Worth: $12.00
FilmInk rates movies out of $20 — the score indicates the amount we believe a ticket to the movie to be worth
Cast:
Elodie, Francesco Patanè, Michele Placido, Francesco Di Leva, Tommaso Ragno, Brenno Placido
Intro:
… derivative of far better gangster films, and so generic that it’s almost a deadpan parody. It’s watchable enough but not especially engaging.
Set in the Puglia region in the far south of Italy, this is in a sense a gangster Western, based on an investigative novel about a real-life vendetta. It’s in black and white, and the cinematography is stunning. Thematically, it’s very roughly a take on Romeo and Juliet, though the ‘star-crossed lovers’ idea is not laboured; they are Andrea (Francesco Patanè) and Marilena (singer Elodie in her first acting role).
The story begins very viscerally, with a shooting in which most of the Malatesta family – but not Andrea’s father – are wiped out by the Camporeales. Flash forward some decades, and Andrea Snr has long since ‘returned the favour’, so that an uneasy peace prevails. Andrea is now sleeping with Marilena, who’s the wife of fugitive Santo Camporeale … a Malatesta is murdered … and the blood feud is literally on again for young and old. Egged on by his bloodthirsty mother, Andrea changes in next to no time from a peaceable drip to a thug with a zeal for killing and for brutality in general. The implausibility of this rapid transformation is really jarring, and the seemingly interminable cycle of death becomes tedious.

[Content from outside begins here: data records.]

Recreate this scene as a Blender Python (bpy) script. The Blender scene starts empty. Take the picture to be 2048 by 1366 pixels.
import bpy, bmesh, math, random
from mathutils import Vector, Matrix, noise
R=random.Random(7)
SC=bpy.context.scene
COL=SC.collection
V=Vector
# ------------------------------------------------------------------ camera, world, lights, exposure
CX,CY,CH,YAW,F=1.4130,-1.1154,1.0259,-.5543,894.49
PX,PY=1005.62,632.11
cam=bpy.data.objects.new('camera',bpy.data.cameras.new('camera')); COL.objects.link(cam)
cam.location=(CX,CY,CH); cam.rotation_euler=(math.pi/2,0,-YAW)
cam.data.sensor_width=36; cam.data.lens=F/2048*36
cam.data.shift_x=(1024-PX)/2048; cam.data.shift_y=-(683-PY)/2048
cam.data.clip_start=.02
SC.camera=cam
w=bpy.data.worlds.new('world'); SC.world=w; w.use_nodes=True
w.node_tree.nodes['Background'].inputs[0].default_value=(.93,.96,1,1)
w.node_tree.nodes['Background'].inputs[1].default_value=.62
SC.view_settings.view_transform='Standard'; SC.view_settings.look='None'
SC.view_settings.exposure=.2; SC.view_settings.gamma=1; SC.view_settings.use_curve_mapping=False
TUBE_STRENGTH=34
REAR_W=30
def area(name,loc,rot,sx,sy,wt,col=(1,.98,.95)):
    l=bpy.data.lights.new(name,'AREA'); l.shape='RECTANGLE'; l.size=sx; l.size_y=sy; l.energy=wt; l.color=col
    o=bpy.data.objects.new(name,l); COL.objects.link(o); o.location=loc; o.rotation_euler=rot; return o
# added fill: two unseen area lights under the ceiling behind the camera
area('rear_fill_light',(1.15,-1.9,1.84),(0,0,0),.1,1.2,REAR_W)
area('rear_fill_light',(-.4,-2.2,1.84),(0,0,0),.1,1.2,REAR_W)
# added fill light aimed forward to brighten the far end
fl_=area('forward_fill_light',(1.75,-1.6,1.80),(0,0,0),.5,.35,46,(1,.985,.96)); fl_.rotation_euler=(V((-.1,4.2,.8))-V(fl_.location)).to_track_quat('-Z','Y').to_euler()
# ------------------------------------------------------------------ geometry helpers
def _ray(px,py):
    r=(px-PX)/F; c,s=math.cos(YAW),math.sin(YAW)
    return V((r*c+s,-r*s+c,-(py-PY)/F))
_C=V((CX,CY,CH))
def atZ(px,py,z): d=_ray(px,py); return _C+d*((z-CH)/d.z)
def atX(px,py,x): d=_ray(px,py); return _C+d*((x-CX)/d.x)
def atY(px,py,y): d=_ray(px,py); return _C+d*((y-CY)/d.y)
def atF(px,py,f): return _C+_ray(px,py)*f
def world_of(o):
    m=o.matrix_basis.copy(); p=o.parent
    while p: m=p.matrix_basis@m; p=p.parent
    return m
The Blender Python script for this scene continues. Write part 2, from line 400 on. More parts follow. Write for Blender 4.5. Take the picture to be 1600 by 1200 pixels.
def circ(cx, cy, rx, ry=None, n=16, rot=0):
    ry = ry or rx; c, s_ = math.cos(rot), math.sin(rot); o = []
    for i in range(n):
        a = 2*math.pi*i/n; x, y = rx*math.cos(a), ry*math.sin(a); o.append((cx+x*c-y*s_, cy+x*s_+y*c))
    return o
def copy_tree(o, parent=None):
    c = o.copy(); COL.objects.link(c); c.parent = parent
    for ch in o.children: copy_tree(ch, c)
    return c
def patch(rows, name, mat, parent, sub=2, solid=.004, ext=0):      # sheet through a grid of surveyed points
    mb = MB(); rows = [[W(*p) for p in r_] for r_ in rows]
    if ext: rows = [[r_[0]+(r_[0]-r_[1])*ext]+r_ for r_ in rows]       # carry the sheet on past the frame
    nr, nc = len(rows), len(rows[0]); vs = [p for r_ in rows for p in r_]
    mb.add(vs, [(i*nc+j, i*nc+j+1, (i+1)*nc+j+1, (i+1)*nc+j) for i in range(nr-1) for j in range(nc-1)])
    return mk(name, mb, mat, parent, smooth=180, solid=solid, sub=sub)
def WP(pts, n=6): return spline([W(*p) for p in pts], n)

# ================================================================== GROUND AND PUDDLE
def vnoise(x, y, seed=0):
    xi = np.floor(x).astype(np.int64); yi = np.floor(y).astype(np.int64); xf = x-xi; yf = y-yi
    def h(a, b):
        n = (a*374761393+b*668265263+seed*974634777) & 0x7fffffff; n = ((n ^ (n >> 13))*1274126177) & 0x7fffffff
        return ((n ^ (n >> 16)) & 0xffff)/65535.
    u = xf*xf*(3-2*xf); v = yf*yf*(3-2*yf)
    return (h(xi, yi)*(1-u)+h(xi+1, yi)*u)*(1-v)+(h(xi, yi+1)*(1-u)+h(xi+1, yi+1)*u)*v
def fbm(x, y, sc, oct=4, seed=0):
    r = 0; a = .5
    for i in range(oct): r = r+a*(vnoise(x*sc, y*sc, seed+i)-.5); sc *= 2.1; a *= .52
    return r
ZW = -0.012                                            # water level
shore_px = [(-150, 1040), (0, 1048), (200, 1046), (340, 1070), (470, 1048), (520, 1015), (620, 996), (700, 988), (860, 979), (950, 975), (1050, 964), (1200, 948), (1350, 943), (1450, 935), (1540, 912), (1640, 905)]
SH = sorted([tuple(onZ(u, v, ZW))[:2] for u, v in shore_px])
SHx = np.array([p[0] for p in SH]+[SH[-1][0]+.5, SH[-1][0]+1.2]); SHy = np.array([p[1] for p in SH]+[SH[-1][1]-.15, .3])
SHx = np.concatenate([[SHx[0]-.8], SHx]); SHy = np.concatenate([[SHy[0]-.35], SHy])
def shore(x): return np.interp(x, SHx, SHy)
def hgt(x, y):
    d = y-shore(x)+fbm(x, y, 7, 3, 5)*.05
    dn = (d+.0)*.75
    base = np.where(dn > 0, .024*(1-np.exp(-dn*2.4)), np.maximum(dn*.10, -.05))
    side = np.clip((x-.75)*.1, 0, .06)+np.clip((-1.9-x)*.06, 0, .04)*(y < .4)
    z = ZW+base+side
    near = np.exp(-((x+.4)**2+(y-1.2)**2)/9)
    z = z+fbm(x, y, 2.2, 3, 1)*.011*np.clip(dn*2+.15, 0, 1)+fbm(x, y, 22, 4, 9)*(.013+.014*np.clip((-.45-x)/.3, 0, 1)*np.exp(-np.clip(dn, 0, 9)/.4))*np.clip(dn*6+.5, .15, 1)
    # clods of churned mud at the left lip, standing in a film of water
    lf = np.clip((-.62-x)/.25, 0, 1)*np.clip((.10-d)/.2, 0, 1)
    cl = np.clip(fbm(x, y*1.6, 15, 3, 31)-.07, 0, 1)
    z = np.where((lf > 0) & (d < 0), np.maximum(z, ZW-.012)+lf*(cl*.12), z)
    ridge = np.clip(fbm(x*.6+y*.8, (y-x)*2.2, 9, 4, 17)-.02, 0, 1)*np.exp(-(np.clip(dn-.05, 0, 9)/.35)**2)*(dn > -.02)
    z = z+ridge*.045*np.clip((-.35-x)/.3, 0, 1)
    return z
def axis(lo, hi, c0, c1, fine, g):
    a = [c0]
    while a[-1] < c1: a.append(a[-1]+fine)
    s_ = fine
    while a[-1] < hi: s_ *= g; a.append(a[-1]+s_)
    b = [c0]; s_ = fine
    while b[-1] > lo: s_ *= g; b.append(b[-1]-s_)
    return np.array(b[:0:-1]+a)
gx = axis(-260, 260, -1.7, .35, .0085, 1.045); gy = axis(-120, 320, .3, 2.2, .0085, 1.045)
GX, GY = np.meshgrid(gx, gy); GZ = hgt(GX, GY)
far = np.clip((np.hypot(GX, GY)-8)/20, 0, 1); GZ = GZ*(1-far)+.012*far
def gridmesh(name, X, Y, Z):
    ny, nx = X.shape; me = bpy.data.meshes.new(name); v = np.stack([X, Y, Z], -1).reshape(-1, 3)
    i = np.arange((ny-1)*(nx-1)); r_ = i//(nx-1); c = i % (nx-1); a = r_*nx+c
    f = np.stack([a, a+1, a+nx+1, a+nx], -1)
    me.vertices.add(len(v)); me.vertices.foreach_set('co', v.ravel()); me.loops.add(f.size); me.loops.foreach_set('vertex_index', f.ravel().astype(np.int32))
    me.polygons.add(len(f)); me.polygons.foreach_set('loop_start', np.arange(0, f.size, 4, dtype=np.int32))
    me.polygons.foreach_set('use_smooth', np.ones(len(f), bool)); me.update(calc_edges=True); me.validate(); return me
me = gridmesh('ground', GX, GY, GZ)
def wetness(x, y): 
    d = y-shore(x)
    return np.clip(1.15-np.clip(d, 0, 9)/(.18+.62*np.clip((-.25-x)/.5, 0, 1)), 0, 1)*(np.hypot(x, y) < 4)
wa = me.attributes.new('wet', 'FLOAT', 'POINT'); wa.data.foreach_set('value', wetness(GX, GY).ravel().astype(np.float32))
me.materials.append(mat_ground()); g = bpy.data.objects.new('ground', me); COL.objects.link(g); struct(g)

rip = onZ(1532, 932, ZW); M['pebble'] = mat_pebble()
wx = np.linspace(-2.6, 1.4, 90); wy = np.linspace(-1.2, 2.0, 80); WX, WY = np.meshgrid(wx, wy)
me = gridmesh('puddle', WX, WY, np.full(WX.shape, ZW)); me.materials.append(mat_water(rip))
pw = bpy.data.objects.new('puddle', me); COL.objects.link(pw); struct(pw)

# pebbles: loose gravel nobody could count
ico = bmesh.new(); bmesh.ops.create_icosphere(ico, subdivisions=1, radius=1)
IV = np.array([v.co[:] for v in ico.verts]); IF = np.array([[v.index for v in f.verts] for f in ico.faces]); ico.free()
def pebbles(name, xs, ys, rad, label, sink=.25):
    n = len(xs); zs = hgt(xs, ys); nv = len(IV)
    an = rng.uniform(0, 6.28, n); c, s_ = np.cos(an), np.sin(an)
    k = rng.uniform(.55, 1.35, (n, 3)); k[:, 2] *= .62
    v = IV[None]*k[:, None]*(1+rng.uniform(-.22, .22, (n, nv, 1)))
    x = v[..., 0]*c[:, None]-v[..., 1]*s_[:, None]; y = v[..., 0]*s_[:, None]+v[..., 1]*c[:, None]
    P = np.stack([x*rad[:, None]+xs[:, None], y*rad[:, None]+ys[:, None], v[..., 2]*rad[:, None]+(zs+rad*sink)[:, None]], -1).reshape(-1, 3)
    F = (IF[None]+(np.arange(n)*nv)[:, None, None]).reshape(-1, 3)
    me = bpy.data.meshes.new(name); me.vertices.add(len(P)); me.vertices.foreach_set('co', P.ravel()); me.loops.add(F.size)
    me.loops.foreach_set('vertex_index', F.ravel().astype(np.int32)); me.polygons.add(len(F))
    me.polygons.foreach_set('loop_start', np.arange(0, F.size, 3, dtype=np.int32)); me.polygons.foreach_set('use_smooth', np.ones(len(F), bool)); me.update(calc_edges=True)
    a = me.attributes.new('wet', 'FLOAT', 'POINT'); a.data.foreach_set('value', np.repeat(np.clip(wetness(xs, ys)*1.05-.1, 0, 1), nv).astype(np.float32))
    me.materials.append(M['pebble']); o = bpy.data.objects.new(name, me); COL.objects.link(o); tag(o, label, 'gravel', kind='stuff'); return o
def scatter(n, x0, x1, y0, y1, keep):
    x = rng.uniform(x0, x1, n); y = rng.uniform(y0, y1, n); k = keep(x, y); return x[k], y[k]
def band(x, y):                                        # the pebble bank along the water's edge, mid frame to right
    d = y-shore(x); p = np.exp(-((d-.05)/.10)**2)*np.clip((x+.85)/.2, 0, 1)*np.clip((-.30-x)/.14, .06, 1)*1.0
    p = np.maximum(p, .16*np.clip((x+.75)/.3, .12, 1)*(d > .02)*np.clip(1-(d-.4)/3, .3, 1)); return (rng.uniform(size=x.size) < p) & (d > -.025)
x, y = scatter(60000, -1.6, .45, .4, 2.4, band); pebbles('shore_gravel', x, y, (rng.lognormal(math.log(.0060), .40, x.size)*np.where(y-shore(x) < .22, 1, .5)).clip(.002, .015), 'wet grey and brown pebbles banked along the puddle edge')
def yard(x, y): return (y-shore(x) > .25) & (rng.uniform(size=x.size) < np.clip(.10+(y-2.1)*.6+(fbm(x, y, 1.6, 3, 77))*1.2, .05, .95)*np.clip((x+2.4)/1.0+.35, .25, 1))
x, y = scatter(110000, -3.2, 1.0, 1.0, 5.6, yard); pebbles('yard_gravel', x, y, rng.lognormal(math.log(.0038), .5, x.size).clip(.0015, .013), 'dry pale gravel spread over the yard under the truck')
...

Burning Hearts is a directorial debut, and (perhaps because of that) it’s visually showy and a triumph of style over substance – though, to be fair, that exquisite style is no small thing, and it will look great on the big screen. There are a couple of impressive set-pieces, notably a slow-motion sequence in which a herd of cattle (“the cows of war”) moves towards a funeral. But the whole thing is derivative of far better gangster films, and so generic that it’s almost a deadpan parody. It’s watchable enough but not especially engaging. On balance, it’s just OK.